「元の木阿弥にならないために」2ペテロ2:17-22

 「犬は自分の吐いた物に戻る」、「豚は身を洗って、またどろの中にころがる」というたとえ、日本のことわざならば、「元の木阿弥」というところでしょうか。木阿弥というのは、戦国時代の大名、筒井順昭が死んだとき、まだ、幼い息子を立てられず、それを隠すために木阿弥という僧を殿の代役に立てたが、息子の成長ととおもに用済みになって元の木阿弥に戻ったという謂われがあります。

 しかし、私たちは犬でも豚でもない、降って湧いたように殿にされた木阿弥でもない。十字架の贖いの代価を払って恵みにあずかった者です。1:17-18で学びました。「あなたがたが贖い出されたのは、銀や金のような朽ちる物にはよらず、傷もなく汚れもない小羊のようなキリストの、尊い血によったのです。」これをしっかりと握りしめるのです。

 一方、元に戻ってしまうような力が私たちには強く働きます。それは欲、貪欲です。13節では「理性のない動物」のようだ言います。私たちのいのちは三位一体の神のかたちに造られ、自由と愛の素晴らしい交わりの中に生きていました。しかし、堕落の途端のその自由は失われてしまいました。その巧妙な誘いは「神のようになる」。どんなことにも妨げられることなく自由だという誘い。しかしそれは、自由という名の奴隷、罪の奴隷でした。どうせ、しょせん、やっぱり。そして、思い通りにという声が聞こえてきます。

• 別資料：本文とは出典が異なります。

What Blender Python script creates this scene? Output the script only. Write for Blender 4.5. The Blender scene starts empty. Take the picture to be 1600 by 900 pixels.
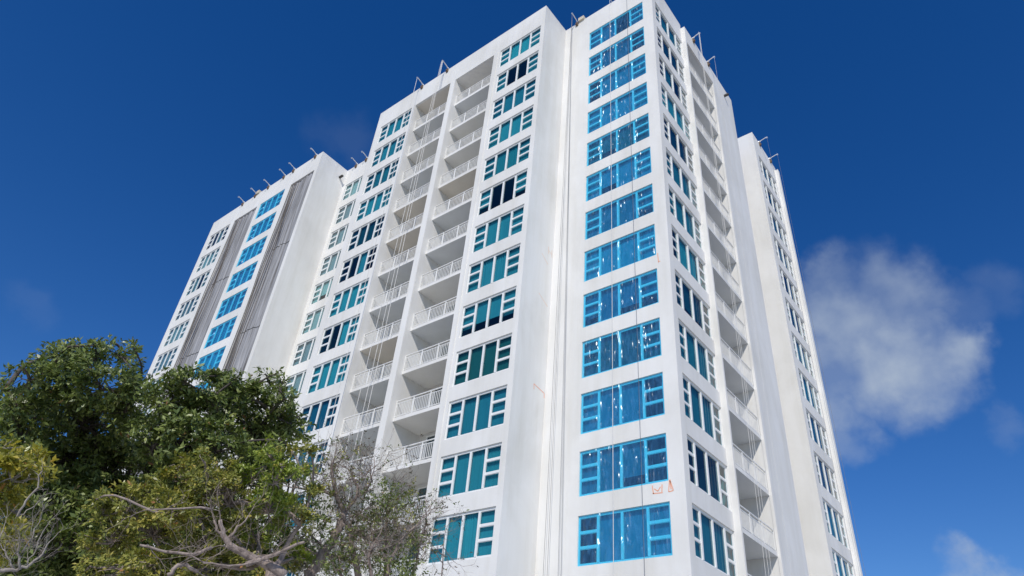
import bpy, math, random
import numpy as np
from mathutils import Vector, Matrix
random.seed(7); rng = np.random.default_rng(11)
scene = bpy.context.scene
COL = scene.collection

# ------------------------------------------------------------------ geometry of the place (metres)
EYE = 1.6
FH = 2.85                                  # storey height
ZT = 43.813 + EYE                          # head of the top row of windows
ZR = 45.951 + EYE                          # top of the parapet
WH = 2.03
XC, YC = -11.444, 24.138                   # outer corner of the right wing
X1, YF = -18.461, 21.647                   # right end and front plane of the middle block
XCL = -35.876
YREC = 24.59
XL0, XL1 = -61.516, -43.568
XP = XC + .30                              # outer plane of the right-hand facade
VJ = YC + 4.36; VB0 = YC + 4.50; VB1 = YC + 8.73; VP1 = YC + 12.32
Y3, X3, V3 = 40.797, -11.206, 45.78
ZRB = ZR - .45
S1 = (-31.221, -27.361); S2 = (-26.867, -23.018)
LM = (-47.415, -43.996); LK = (-56.541, -52.725)
T = lambda r: ZT - r * FH

# ------------------------------------------------------------------ helpers
def tag(o, label=None, cat=None, group=None, kind=None):
    if label: o['label'] = label
    if cat: o['category'] = cat
    if group: o['group'] = group
    if kind: o['kind'] = kind
    return o

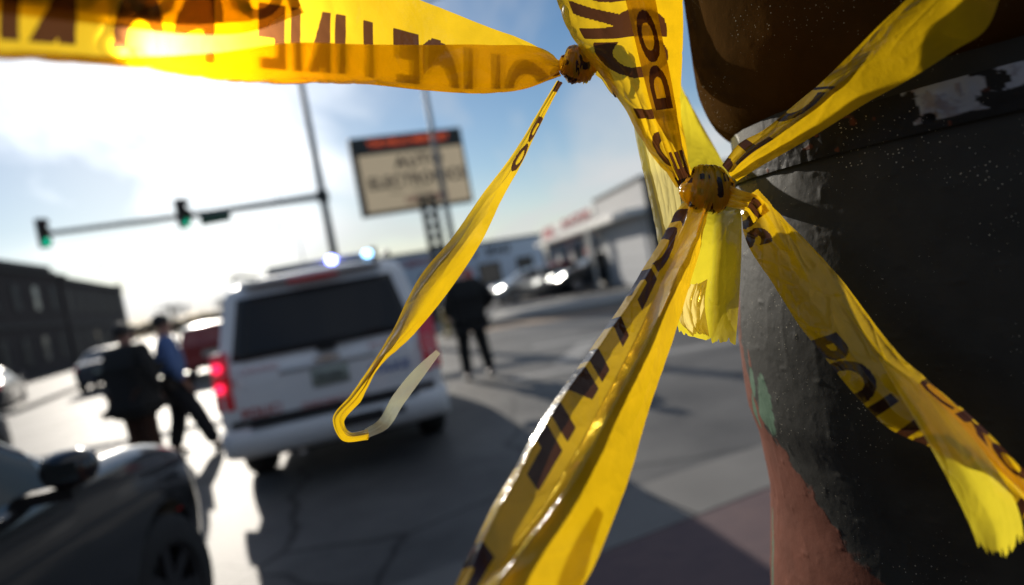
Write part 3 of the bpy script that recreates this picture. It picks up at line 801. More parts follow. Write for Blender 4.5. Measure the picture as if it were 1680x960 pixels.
# -- the white police SUV seen from behind
def police_suv():
    L_, W_ = 5.13, 1.98
    st = [(-2.56, .93, .50, 1.14, 1.78, .80), (-2.50, .985, .44, 1.16, 1.86, .80), (-2.30, 1, .40, 1.17, 1.90, .79), (-1.5, 1, .36, 1.17, 1.93, .79), (-.5, 1, .36, 1.17, 1.94, .79), (.5, 1, .36, 1.16, 1.90, .79),
          (.75, 1, .36, 1.16, 1.84, .80), (1.35, 1, .36, 1.15, 1.36, .86), (1.5, 1, .36, 1.14, 1.22, .88), (2.15, .99, .38, 1.08, 1.15, .88), (2.5, .95, .42, .98, 1.06, .88), (2.57, .88, .50, .92, 1.0, .86)]
    h = math.radians(12.5)
    axle = Vector((-1.95, 7.10)); fwd = Vector((-math.sin(h), math.cos(h)))
    org = axle + fwd * 1.47
    t = empty('police_suv', 'white police SUV seen from behind with blue roof lights flashing', 'police car', (org.x, org.y, 0), h)
    S = CarShape(L_, W_, st, rake_rear=.30)
    r = .39
    ws = [(sx * (W_ / 2 - .13), y, r) for sx in (1, -1) for y in (1.50, -1.47)]
    S.body('body', M_WHITE, t, ws, r)
    for (x, y, z) in ws: wheel(t, x, y, r, w=.27, spokes=5)
    s_ = S.station
    def rear_y(x, z):
        # the rear face: flat with the rake of the body
        return -2.56 + .30 * max(0, z - 1.05)
    def rear_panel(name, mat, x0, x1, z0, z1, off, parent, nx=10, nz=8, taper=0.0, thick=.012, crown=.05):
        vs = []; fs = []
        for j in range(nz + 1):
            z = z0 + (z1 - z0) * j / nz; tp = 1 - taper * (j / nz)
            for i in range(nx + 1):
                x = x0 * tp + (x1 - x0) * tp * i / nx
                vs.append((x, rear_y(x, z) - off - .03 + crown * (x / .9) ** 2, z))
        for j in range(nz):
            for i in range(nx):
                b = j * (nx + 1) + i; fs.append((b, b + 1, b + nx + 2, b + nx + 1))
        o = mesh_from(name, vs, fs, mat, parent, True)
        m = o.modifiers.new('thickness', 'SOLIDIFY'); m.thickness = thick; m.offset = -1
        return o
    gate = rear_panel('tailgate', M_WHITE, -.84, .84, .62, 1.17, .002, t, thick=.05)
    upper = rear_panel('tailgate_upper', M_WHITE, -.86, .86, 1.165, 1.80, .002, t, taper=.155, thick=.05)
    rw = rear_panel('rear_window', M_GLASSDK, -.80, .80, 1.20, 1.74, .014, t, taper=.145)
    MB().box(-.62, .62, -2.47, -2.22, 1.835, 1.875).build('spoiler', M_WHITE, t, bevel=.015)
    MB().box(-.22, .22, -2.49, -2.45, 1.80, 1.83).build('brake_light', M_TAILRED, t, bevel=.005)
    MB().tube([(0.0, -2.58, 1.19), (.22, -2.60, 1.23), (.48, -2.59, 1.27)], .012, 6).box(-.07, .09, -2.62, -2.55, 1.165, 1.205).build('wiper', M_DARKPL, rw)
    for sd in (1, -1):
        tl = MB()
        seg = [(.70, 1.30), (.70, 1.30)]
        for k, (z0, z1, m) in enumerate(((.80, .95, M_TAILRED), (.955, 1.115, M_TAILRED), (1.12, 1.30, M_TAILRED))):
            b = MB().box(min(sd * .825, sd * .985), max(sd * .825, sd * .985), -2.585 + .0, -2.30, z0, z1)
            b.v = [(x, y + (.30 * max(0, z - 1.05)) + (.05 if abs(x) > .9 and y < -2.5 else 0), z) for x, y, z in b.v]
            tlo = b.build('taillight', m, t, bevel=.012)
            if sd < 0 and k: MB().ellip((sd * .925, -2.59 + (.02 if k == 1 else .05), (z0 + z1) / 2 - .03), (.042, .02, .042)).build('lit_bulb', M_TAILLIT, tlo, True)
    # bumper: painted shell, black step pad, dark tow recess
    bmv = MB()
    n = 16; prof = [(.36, -.02), (.40, -.10), (.50, -.145), (.60, -.14), (.635, -.08)]
    for i in range(n + 1):
        u = -1 + 2 * i / n; x = u * .99; back = .16 * abs(u) ** 6
        for z, y in prof: bmv.v.append((x, -2.56 + y + back, z))
    kp = len(prof)
    for i in range(n):
        for j in range(kp - 1): bmv.f.append((i * kp + j, (i + 1) * kp + j, (i + 1) * kp + j + 1, i * kp + j + 1))
    b = bmv.build('bumper', M_WHITE2, t, True); m = b.modifiers.new('thickness', 'SOLIDIFY'); m.thickness = .03
    MB().box(-.72, .72, -2.70, -2.58, .636, .652).build('step_pad', M_DARKPL, b, bevel=.005)
    MB().box(-.88, .88, -2.60, -2.56, .655, .70).build('bumper_gap', M_DARKPL, t)
    MB().box(-.02, .40, -2.712, -2.70, .47, .575).build('tow_recess', M_DARKPL, b, bevel=.01)
    MB().box(.46, .58, -2.712, -2.70, .50, .56).build('tow_socket', M_DARKPL, b)
    MB().tube([(-.35, -2.60, .33), (-.35, -2.2, .33)], .035, 10).build('exhaust_pipe', M_CHROME, t)
    MB().box(-.7, .7, -2.4, -1.6, .30, .42).build('spare_wheel_well', M_DARKPL, t, bevel=.05)
    # plate, badge, decals
    pl = rear_panel('number_plate', M_PLATE, -.16, .16, .86, 1.02, .016, gate, 2, 2)
    Mr = Matrix.Translation((0, -2.625, 0)) @ RX
    lettering('M1583', .085, M_TXTDK, pl, Matrix.Translation((0, -2.612, .94)) @ RX, .001)
    rear_panel('plate_trim', M_SILVER, -.42, .42, 1.03, 1.06, .012, gate, 4, 1)
    MB().box(-.11, .11, -2.60, -2.585, 1.075, 1.115).box(-.05, .05, -2.602, -2.585, 1.065, 1.125).build('badge', M_CHROME, gate, bevel=.004)
    lettering('POLICE', .115, M_TXTRED, gate, Matrix.Translation((-.60, -2.578, .745)) @ RX, .001, bold=.003)
    lettering('EMERGENCY 9-1-1', .07, M_TXTRED, gate, Matrix.Translation((0.0, -2.602, .715)) @ RX, .001)
    lettering('POLICE', .11, M_TXTBLUE, gate, Matrix.Translation((.52, -2.585, .90)) @ RX, .001, bold=.003)
    lettering('CHICAGO', .07, M_TXTRED, gate, Matrix.Translation((-.58, -2.578, 1.11)) @ RX, .001)
    lettering('WE SERVE', .06, M_TXTRED, gate, Matrix.Translation((.50, -2.582, 1.12)) @ RX, .001)
    # side glass, rails, doors
    for sd in (1, -1):
        for y0, y1 in ((-2.2, -1.25), (-1.12, -.28), (-.18, .75)):
            d = S.patch('door', M_WHITE, t, s_(y0), s_(y1), .7, 3.6, off=.006, side=sd)
            S.patch('door_glass', M_GLASSDK, d, s_(y0 + .05), s_(y1 - .06), 4.2, 5.85, off=.006, side=sd)
        MB().tube([(sd * .72, -2.1, 1.93), (sd * .72, -1.9, 1.975), (sd * .72, .1, 1.99), (sd * .72, .35, 1.94)], .018, 8).build('roof_rail', M_DARKPL, t, True)
        mr = MB().ellip((sd * 1.12, .95, 1.22), (.13, .10, .12)).build('mirror', M_WHITE, t, True)
        MB().box(sd * .98, sd * 1.05, .92, .99, 1.17, 1.22).build('mirror_arm', M_DARKPL, mr)
    S.patch('windshield', M_GLASSMID, t, s_(.78), s_(1.45), 6.15, 8, both=True)
    MB().box(-.6, .6, 2.53, 2.60, .62, .92).build('grille', M_DARKPL, t, bevel=.02)
    # light bar
    lb = empty('x', None, None); bpy.data.objects.remove(lb)
    bar = MB().box(-.62, .62, -.50, -.22, 1.985, 2.03).build('light_bar', M_DARKPL, t, bevel=.015)
    MB().box(-.5, -.44, -.44, -.30, 1.945, 1.984).box(.44, .5, -.44, -.30, 1.945, 1.984).build('bar_foot', M_DARKPL, bar)
    MB().box(-.60, .60, -.48, -.24, 2.032, 2.085).build('lamp_cover', simple('smoky_lens', (.35, .37, .42), .15), bar, bevel=.02)
    MB().ellip((.14, -.53, 2.055), (.062, .045, .05)).build('blue_lamp', M_BLUELIT, bar, True)
    MB().ellip((.56, -.53, 2.055), (.058, .045, .042)).build('blue_lamp', M_CYANLIT, bar, True)
    return t
police_suv()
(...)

 「古いアダムは泳ぎが得意なのです。」私たちは古い人をバプテスマとともに捨てたはずです、どっこい、その声は強く、また巧妙に私たちを誘います。どのようにそれに打ち勝つことができるでしょうか。1章では「あらゆる努力をして」と教えられています。それは十字架の主イエスの恵みかをしっかり握りしめるというただ一点だけなのです。